The required output consists solely of the lines from the one containing "Write a Blender" down to the one containing "PI = math.pi", both included, each quoted exactly.

**Data provided**
____________________
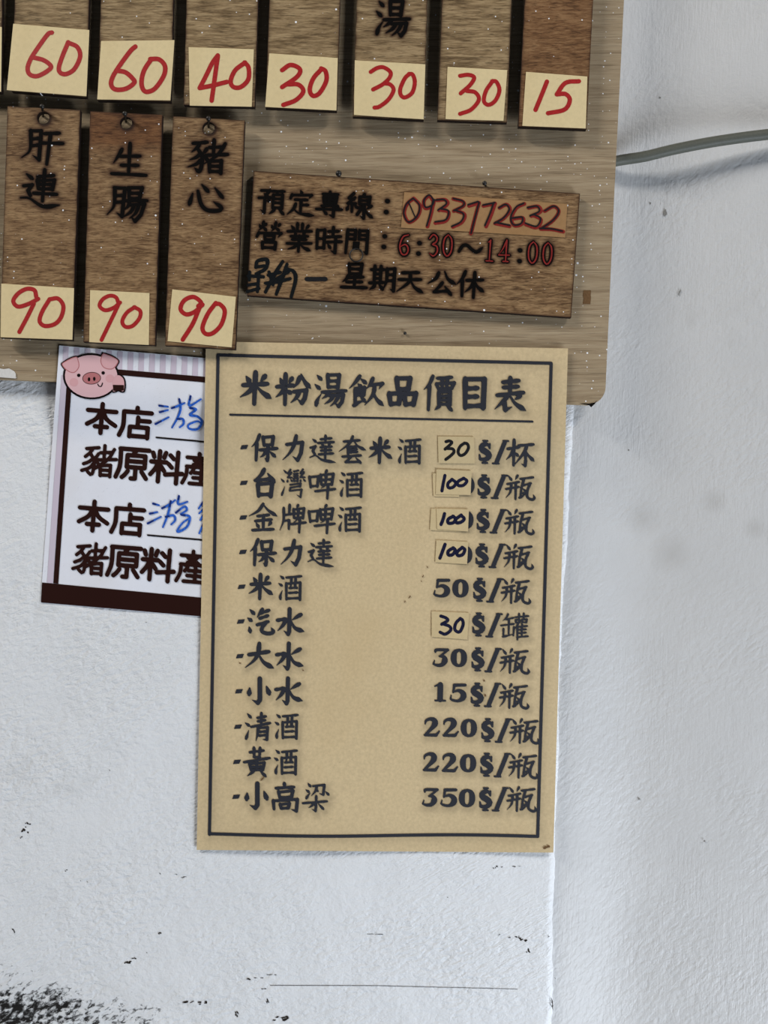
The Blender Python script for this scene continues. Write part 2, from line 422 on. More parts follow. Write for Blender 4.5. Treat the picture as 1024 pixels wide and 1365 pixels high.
____________________
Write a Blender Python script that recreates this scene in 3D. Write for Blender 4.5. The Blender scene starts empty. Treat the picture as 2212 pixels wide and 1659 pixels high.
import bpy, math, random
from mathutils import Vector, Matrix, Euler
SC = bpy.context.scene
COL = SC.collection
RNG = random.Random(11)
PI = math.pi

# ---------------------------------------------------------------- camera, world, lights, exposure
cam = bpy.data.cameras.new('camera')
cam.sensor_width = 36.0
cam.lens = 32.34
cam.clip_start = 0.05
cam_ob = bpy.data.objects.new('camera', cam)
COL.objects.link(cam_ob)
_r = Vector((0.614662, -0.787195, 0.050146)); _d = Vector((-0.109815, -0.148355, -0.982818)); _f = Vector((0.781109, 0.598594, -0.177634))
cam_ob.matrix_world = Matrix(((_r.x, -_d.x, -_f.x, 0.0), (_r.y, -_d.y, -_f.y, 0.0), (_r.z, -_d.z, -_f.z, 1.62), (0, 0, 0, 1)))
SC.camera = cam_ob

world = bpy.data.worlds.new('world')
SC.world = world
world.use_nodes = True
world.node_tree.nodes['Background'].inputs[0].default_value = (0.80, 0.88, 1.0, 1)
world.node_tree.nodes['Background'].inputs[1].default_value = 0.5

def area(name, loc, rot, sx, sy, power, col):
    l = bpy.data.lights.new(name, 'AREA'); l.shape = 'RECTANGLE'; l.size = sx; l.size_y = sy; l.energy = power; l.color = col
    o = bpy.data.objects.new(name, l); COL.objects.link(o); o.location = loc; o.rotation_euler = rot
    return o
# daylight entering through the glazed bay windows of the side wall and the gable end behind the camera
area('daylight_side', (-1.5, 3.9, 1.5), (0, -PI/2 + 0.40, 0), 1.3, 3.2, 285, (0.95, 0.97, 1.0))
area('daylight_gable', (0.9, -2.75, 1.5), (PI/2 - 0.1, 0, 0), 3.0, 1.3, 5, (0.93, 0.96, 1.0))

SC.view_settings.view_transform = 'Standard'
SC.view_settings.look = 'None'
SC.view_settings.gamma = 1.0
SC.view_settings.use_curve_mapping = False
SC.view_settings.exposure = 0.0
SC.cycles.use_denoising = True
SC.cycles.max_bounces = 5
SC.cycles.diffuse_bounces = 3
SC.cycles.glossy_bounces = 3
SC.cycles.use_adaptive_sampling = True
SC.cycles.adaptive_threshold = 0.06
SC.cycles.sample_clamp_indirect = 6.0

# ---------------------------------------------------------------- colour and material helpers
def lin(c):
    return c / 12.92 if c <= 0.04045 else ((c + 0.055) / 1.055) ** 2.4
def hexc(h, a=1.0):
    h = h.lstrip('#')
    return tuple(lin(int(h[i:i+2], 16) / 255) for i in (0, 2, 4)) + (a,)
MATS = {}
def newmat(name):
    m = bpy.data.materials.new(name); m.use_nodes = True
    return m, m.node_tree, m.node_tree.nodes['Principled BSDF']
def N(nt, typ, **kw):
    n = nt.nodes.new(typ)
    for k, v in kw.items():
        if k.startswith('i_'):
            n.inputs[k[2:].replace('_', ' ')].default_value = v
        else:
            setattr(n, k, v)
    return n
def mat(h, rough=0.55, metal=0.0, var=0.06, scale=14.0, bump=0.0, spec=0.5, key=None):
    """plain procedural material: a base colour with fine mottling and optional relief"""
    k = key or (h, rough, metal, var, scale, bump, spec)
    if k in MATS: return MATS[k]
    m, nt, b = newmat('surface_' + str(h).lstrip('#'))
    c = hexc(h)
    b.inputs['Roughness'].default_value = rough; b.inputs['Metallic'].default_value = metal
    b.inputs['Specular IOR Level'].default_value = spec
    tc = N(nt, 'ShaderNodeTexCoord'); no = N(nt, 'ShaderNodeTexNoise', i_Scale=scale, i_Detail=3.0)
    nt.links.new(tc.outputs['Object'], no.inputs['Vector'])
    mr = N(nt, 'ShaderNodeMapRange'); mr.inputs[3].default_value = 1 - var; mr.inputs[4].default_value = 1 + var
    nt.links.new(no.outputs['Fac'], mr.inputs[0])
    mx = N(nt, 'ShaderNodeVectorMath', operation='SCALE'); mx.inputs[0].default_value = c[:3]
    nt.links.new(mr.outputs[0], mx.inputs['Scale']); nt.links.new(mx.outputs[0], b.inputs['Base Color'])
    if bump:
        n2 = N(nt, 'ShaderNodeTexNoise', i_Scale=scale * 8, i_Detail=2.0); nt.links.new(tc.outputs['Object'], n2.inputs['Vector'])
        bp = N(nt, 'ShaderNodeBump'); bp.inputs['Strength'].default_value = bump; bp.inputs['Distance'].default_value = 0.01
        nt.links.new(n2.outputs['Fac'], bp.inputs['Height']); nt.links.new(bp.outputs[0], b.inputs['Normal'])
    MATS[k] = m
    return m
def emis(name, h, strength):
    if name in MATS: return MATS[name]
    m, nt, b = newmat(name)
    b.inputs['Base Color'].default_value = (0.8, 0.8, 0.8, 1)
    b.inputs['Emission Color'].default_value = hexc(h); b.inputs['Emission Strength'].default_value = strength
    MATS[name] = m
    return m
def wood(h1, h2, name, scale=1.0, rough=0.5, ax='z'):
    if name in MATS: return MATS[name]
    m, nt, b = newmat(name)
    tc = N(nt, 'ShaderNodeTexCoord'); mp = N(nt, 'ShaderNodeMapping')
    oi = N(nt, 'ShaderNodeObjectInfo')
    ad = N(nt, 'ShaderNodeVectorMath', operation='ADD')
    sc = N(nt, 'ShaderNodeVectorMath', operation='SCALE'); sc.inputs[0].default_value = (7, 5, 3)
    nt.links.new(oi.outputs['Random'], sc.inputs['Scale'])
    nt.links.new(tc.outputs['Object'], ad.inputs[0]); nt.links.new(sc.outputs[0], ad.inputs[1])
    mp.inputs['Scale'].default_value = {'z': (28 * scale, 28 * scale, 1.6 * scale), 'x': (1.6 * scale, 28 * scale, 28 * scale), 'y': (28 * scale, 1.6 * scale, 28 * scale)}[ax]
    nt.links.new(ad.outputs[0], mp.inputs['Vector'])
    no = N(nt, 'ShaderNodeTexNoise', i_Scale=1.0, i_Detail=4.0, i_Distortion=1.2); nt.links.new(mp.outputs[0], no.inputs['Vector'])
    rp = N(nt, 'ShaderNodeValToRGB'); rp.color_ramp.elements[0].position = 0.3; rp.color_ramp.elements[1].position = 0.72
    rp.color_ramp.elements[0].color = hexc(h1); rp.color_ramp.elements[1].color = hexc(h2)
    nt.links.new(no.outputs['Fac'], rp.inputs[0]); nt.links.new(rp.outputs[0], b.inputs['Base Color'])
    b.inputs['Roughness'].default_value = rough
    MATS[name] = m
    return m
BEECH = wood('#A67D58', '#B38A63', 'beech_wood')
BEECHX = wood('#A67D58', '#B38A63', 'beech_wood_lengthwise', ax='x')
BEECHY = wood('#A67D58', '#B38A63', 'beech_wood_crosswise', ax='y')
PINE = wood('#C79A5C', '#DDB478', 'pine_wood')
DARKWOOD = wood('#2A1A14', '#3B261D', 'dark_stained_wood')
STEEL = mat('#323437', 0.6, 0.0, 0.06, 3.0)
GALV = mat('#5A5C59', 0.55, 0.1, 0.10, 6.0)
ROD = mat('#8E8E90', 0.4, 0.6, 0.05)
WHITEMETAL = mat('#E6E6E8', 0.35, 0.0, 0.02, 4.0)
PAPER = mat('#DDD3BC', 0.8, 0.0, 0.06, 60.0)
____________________
**Expected answer**
Write a Blender Python script that recreates this scene in 3D. Write for Blender 4.5. The Blender scene starts empty. Treat the picture as 2212 pixels wide and 1659 pixels high.
import bpy, math, random
from mathutils import Vector, Matrix, Euler
SC = bpy.context.scene
COL = SC.collection
RNG = random.Random(11)
PI = math.pi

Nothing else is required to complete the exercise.